Puluhan aktivis FITRA menggelar aksi menolak pengampunan pengemplang pajak (Tax Amnesty) didepan Gedung KPK di Jakarta, Selasa (21/6/2016). FITRA juga meminta KPK mengawasi proses pembahasan UU Tax Amnesty yang dinilai rawan transaksional.

Jakarta, Aktual.com – UU Pengampunan Pajak (Tax Amnesty) yang tengah digugat oleh beberapa organisasi masyarakat (ormas) ini mesti dicermati serius oleh pemerintah.

Sehingga, para pengusaha yang mau mengikuti program ini agar tidak terlalu khawatir akan kekalahan UU Tax Amnesty di Mahkamah Konstitusi (MK). Karena jika pengusaha menundanya maka tarifnya akan terus menaik.

“Masalah kepastian hukum itu perlu dicermati oleh pemerintah sekarang ini. Agar proses judicial review ini tidak meresahkan atau mengganggu psikologis warga negara yang akan memanfaatkan tax amnesty,” tutur Ketua Umum Himpunan Pengusaha Muda Indonesia (HIPMI) Tax Center, Ajib Hamdani, di Jakarta, Jumat (15/7).

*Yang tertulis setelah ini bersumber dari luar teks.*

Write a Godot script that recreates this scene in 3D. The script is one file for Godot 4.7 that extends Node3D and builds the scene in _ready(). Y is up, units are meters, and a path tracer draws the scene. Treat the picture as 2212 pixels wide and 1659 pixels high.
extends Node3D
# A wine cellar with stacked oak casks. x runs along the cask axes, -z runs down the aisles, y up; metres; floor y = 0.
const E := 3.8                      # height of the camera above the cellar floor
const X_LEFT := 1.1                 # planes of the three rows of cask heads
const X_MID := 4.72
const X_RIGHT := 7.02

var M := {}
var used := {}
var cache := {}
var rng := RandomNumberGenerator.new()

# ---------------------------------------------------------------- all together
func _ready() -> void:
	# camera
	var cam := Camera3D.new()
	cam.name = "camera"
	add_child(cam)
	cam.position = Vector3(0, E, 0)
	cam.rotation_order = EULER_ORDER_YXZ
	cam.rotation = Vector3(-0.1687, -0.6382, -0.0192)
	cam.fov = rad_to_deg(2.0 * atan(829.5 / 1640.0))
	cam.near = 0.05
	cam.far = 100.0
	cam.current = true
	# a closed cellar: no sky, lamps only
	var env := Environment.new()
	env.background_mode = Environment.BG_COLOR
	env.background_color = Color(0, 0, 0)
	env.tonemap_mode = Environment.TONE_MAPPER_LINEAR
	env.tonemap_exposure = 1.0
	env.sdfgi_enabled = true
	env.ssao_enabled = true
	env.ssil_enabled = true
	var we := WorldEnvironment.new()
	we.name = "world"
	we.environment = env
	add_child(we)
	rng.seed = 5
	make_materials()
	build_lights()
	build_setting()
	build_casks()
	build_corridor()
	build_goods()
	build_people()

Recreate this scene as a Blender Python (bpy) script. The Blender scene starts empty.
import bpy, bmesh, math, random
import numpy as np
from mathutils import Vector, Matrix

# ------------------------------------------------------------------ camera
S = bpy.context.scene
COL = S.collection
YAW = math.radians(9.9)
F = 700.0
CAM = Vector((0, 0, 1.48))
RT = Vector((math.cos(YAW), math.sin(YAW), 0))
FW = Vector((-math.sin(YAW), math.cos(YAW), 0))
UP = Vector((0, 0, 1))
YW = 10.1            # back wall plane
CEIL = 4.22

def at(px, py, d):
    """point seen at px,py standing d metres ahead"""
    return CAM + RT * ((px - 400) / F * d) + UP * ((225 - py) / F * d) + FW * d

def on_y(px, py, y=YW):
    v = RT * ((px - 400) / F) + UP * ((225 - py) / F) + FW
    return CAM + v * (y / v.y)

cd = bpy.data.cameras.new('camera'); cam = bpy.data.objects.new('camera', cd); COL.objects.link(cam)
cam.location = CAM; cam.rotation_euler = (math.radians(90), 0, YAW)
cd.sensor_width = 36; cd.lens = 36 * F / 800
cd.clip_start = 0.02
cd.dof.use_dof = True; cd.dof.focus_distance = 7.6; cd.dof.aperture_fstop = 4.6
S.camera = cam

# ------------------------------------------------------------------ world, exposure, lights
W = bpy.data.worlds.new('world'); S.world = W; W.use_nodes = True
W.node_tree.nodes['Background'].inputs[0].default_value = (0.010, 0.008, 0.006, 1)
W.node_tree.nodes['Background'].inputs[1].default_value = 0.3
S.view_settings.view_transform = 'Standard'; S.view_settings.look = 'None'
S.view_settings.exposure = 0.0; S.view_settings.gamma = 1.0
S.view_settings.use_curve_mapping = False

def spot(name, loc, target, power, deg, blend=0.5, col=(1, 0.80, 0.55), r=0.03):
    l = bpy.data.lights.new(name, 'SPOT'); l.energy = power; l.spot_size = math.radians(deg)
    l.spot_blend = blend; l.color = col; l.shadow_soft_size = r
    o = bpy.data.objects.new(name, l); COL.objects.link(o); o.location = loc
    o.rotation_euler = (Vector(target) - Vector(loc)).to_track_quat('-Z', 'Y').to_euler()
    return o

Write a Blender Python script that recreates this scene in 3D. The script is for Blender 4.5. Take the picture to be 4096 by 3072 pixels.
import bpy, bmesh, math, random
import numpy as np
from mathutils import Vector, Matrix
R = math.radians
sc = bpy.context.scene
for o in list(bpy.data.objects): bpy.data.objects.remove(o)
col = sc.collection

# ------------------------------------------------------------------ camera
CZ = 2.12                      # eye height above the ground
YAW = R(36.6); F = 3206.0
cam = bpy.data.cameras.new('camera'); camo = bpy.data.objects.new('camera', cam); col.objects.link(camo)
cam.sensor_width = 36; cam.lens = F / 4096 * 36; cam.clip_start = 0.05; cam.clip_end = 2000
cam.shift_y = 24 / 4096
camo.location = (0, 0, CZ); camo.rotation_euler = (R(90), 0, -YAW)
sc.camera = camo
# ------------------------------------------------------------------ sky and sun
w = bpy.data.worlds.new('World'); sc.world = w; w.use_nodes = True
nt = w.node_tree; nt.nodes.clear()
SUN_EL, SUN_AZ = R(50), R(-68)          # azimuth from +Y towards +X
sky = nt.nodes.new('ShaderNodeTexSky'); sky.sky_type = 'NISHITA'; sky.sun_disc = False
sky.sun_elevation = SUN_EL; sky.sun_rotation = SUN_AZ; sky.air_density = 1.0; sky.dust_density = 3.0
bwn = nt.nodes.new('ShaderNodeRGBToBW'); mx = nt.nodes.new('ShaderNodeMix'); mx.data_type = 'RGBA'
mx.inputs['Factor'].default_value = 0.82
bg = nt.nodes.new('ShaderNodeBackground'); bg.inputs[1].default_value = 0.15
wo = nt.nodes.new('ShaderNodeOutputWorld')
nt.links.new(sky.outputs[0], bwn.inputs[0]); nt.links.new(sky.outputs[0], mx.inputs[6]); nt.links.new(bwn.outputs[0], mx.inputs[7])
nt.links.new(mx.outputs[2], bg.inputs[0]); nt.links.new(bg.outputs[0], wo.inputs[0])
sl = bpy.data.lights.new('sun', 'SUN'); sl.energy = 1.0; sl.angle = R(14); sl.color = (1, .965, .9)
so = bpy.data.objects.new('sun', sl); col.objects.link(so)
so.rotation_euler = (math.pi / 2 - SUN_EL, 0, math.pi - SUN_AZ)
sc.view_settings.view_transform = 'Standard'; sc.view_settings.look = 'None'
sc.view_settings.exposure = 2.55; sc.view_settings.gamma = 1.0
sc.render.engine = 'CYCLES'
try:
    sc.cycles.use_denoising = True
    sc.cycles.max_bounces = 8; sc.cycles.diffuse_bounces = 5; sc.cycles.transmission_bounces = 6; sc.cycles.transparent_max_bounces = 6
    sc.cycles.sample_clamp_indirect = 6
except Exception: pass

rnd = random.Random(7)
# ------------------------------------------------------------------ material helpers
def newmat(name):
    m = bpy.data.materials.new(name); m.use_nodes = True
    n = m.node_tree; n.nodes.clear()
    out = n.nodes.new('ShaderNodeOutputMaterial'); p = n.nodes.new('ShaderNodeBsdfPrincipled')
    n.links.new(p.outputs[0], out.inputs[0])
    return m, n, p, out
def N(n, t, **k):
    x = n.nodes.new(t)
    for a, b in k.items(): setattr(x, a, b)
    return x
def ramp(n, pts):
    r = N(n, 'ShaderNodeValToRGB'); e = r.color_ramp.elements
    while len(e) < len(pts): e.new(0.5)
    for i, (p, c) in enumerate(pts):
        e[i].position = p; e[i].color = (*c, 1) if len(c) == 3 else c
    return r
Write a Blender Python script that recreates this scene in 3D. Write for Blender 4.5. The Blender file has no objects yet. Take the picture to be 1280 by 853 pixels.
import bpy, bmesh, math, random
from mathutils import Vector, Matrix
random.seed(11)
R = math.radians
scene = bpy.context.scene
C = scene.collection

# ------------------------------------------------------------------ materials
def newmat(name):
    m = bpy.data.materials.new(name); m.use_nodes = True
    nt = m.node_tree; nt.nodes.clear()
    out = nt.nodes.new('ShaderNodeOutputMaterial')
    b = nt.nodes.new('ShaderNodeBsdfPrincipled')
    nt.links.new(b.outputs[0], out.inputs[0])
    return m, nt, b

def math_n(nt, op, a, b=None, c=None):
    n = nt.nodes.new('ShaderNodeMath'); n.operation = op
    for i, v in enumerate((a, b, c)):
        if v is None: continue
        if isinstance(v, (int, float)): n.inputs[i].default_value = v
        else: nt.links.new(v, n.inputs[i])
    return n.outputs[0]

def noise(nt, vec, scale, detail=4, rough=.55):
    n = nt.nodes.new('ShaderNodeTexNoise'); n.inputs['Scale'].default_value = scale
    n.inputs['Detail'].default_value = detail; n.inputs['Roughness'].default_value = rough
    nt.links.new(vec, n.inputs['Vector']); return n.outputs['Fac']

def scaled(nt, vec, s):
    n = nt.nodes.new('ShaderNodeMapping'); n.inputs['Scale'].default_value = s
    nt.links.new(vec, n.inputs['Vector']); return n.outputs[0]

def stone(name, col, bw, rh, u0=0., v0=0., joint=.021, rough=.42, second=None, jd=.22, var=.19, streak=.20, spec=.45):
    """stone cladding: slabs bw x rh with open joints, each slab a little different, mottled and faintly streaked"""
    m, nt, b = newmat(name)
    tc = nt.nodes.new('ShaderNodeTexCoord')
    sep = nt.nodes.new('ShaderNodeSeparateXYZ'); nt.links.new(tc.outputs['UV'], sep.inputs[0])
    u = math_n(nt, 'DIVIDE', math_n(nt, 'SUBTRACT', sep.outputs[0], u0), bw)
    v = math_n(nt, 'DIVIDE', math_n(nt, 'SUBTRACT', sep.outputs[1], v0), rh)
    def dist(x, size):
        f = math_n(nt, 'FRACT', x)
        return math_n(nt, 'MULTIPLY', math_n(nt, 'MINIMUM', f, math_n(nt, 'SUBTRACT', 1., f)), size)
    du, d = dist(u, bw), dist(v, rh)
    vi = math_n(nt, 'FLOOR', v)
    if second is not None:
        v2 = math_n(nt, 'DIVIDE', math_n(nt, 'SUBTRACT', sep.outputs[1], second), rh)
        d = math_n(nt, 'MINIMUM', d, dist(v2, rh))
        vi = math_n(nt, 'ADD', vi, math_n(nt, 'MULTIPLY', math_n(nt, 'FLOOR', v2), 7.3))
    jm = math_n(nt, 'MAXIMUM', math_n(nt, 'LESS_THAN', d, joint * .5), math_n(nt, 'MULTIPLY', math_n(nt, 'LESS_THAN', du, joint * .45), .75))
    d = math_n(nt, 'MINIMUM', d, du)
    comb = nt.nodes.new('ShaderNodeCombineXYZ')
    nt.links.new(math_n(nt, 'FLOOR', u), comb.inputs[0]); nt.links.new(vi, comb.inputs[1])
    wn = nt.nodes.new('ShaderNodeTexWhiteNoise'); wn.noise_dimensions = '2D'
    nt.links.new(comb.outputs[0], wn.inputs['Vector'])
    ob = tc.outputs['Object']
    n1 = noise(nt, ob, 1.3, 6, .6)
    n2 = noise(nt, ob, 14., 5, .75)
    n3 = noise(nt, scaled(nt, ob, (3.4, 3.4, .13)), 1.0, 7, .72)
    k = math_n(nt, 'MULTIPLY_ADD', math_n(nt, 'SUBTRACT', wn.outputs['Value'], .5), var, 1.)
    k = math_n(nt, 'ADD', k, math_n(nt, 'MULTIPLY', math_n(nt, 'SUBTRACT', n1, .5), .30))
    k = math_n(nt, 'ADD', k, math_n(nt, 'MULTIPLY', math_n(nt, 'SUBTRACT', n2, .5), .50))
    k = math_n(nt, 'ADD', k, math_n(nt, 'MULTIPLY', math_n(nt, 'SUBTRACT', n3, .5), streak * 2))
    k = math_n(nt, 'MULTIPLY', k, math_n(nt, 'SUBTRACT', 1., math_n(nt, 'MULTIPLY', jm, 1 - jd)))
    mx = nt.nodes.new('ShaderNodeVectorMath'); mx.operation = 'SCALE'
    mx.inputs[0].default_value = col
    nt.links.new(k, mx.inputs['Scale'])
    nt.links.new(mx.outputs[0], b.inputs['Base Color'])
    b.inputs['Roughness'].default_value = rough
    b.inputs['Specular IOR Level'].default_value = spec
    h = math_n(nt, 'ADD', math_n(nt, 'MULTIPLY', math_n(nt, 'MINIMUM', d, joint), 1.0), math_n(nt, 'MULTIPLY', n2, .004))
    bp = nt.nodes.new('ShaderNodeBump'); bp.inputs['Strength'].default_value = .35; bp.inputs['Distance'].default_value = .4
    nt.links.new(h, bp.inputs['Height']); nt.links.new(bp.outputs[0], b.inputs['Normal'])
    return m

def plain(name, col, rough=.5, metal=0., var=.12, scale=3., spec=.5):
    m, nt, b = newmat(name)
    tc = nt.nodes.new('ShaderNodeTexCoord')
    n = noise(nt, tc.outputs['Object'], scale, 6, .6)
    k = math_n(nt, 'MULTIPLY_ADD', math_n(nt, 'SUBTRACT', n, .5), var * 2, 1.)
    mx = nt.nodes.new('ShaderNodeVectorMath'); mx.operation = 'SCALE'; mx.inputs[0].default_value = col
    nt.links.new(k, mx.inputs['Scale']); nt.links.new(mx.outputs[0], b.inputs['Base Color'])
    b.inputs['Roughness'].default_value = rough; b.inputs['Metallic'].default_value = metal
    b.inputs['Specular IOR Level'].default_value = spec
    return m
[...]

Menurut Ajib, psikologis warga negara yang mau memanfaatkan kebijakan tax amnsety jangan sampai tidak terganggu dengan adanya proses gugatan ini. Mengingat, tempo kebijakan ini berlangsung singkat dan tarif akan naik per 3 bulan.

“Jadi argo waktu terus berjalan, sementara tarif tax amnsety-nya akan naik per tiga bulan. Sehingga nantinya, kerugian itu ada di pihak warga negara yang hanya wait and see menunggu proses judicial review berjalan,” ingat dja.

Padahal, kata dia, kalaupun ada proses judicial review yang tengah berjalan, maka hal itu tidak akan mengurangi aspek kepastian hukum tax amnsety yang sedang berjalan.

Justru judicial review ini akan memperkuat legistimasi undang- undang tax amnsety, bukannya malah merupakan jalan keluar bagi koruptor.

“Yang jelas, UU ini bukanlah sebuah jalan keluar bagi koruptor supaya lolos dari jerat hukum,” imbuhnya.

Jadi, menurut dia, seluruh warga baik dari kalangan pengusaha perorangan, atau korporasi ketika lalai dalam membayar kewajiban pajak, tetap akan dikenakan sanksi administratif.

“Bahkan sanksi pidana, bila memang terdapat unsur pidana,” tandas Ajib.

Agar publik yang mau ikut program ini, tidak khawatir, maka HIPMI Tax Center menyarankan agar pemerintah dapat memberikan edukasi, dan sosialisai kepada warga negara untuk dapat memanfaatkan kebijakan tax amnsety yang hanya berlaku sekali seumur hidup ini.

“Pemerintah harus menggandeng para pengusaha dalam sosialisai dan edukasinya. Agar mereka yakin bahwa tax amnsety adalah kesempatan sekali seumur hidup yang sangat layak dimanfaatkan,” pungkas dia.

Sebelumnya, Yayasan Satu Keadilan (YSK), dan Perjuangan Rakyat Indonesia (SPRI) mengajukan gugatan atas UU ini lantaran dinilai dapat melegalkan praktik pencucian uang, memberi diskon terhadap pengemplang pajak, melanggar prinsip keterbukaan informasi, dan hal lain yang membawa dampak negatif.